We also used boards to create a ramp for the marble to roll along. A set of guard rails made up of LEGO pieces, spaced apart by three studs, helped to keep the marble rolling within the channel.

The path of the LEGO Marble Rollercoaster was created by a combination of rails and ramps.

Solving the Engineering Problem

Solving the Engineering Problem

The “engineering” part of the build comes about when you have to decided how tall to build the various sections of the rollercoaster. Different sections of the rollercoaster need to be built at different heights in order for the marble to keep rolling.
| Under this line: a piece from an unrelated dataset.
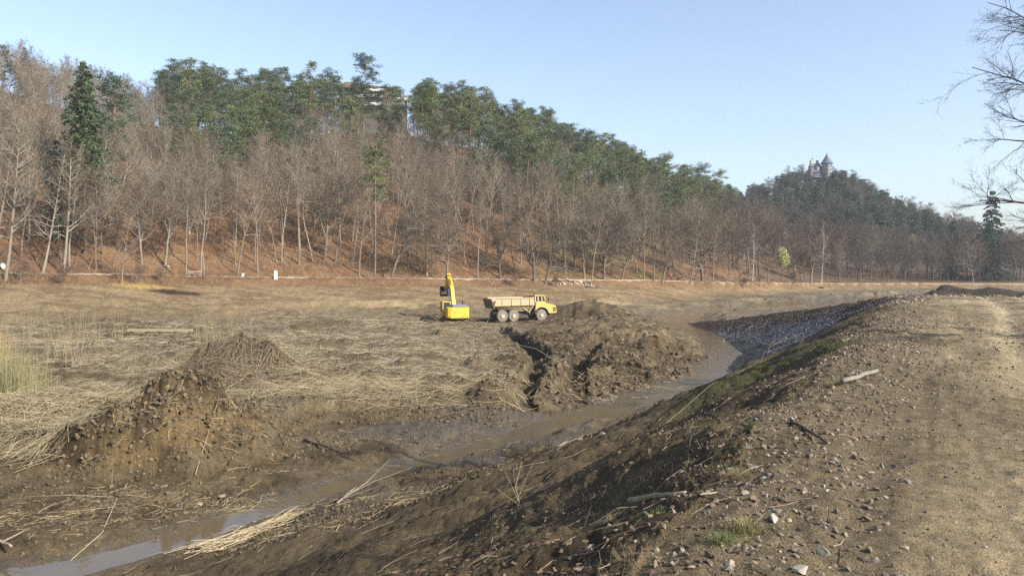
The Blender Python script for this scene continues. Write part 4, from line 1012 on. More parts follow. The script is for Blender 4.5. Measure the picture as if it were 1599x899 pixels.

A lot of trial and error was involved in our build. A useful tip is to start your build from the bottom and work your way upwards.

Building the LEGO coaster

Don’t forget to decorate the LEGO Marble Rollercoaster that you have built. Use mini figures to cheer the marble along the way.


In our case, we also made use of a moustached mini figure’s arm as the gate at the start point.

Variations to Try Out

Build A LEGO Marble Rollercoaster

Challenge 1: Depending on how many LEGO bricks you have at your disposal (we wish we had more), one challenge that you can set for your kids is to demarcate start and end points and get them to build the rollercoaster to cover the span.

Challenge 2: Another variation is to set for them a set of requirements. For example, you can ask them to create a LEGO rollercoaster with at least two right turns, two left turns and one full turn.